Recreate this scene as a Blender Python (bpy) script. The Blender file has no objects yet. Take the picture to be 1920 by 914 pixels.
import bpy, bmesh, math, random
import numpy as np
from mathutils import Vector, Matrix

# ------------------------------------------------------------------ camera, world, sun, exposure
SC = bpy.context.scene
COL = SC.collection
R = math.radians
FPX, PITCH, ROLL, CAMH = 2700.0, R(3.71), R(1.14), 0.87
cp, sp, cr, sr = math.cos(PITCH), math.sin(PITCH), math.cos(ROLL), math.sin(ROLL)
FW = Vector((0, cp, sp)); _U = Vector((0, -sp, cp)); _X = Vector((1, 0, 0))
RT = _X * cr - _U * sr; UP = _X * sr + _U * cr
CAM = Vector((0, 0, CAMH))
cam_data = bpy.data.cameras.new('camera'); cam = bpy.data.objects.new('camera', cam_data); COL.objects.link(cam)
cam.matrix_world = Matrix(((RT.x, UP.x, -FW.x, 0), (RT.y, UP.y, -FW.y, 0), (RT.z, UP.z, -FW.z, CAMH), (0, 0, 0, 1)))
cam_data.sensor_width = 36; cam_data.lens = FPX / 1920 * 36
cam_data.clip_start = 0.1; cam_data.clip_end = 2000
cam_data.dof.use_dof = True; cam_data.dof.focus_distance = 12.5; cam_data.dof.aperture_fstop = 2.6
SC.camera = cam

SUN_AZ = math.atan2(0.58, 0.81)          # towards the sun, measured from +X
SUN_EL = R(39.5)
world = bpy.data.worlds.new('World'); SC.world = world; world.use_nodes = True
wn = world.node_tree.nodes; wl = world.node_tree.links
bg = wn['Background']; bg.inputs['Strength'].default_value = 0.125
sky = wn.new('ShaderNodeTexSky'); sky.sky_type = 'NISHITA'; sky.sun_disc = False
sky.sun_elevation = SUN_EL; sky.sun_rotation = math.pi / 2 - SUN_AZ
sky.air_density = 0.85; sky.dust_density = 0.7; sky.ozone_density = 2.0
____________
Stated task>
Make an exact copy of every line in the data.

Output for this task>
Recreate this scene as a Blender Python (bpy) script. The Blender file has no objects yet. Take the picture to be 1920 by 914 pixels.
import bpy, bmesh, math, random
import numpy as np
from mathutils import Vector, Matrix

# ------------------------------------------------------------------ camera, world, sun, exposure
SC = bpy.context.scene
COL = SC.collection
R = math.radians
FPX, PITCH, ROLL, CAMH = 2700.0, R(3.71), R(1.14), 0.87
cp, sp, cr, sr = math.cos(PITCH), math.sin(PITCH), math.cos(ROLL), math.sin(ROLL)
FW = Vector((0, cp, sp)); _U = Vector((0, -sp, cp)); _X = Vector((1, 0, 0))
RT = _X * cr - _U * sr; UP = _X * sr + _U * cr
CAM = Vector((0, 0, CAMH))
cam_data = bpy.data.cameras.new('camera'); cam = bpy.data.objects.new('camera', cam_data); COL.objects.link(cam)
cam.matrix_world = Matrix(((RT.x, UP.x, -FW.x, 0), (RT.y, UP.y, -FW.y, 0), (RT.z, UP.z, -FW.z, CAMH), (0, 0, 0, 1)))
cam_data.sensor_width = 36; cam_data.lens = FPX / 1920 * 36
cam_data.clip_start = 0.1; cam_data.clip_end = 2000
cam_data.dof.use_dof = True; cam_data.dof.focus_distance = 12.5; cam_data.dof.aperture_fstop = 2.6
SC.camera = cam

SUN_AZ = math.atan2(0.58, 0.81)          # towards the sun, measured from +X
SUN_EL = R(39.5)
world = bpy.data.worlds.new('World'); SC.world = world; world.use_nodes = True
wn = world.node_tree.nodes; wl = world.node_tree.links
bg = wn['Background']; bg.inputs['Strength'].default_value = 0.125
sky = wn.new('ShaderNodeTexSky'); sky.sky_type = 'NISHITA'; sky.sun_disc = False
sky.sun_elevation = SUN_EL; sky.sun_rotation = math.pi / 2 - SUN_AZ
sky.air_density = 0.85; sky.dust_density = 0.7; sky.ozone_density = 2.0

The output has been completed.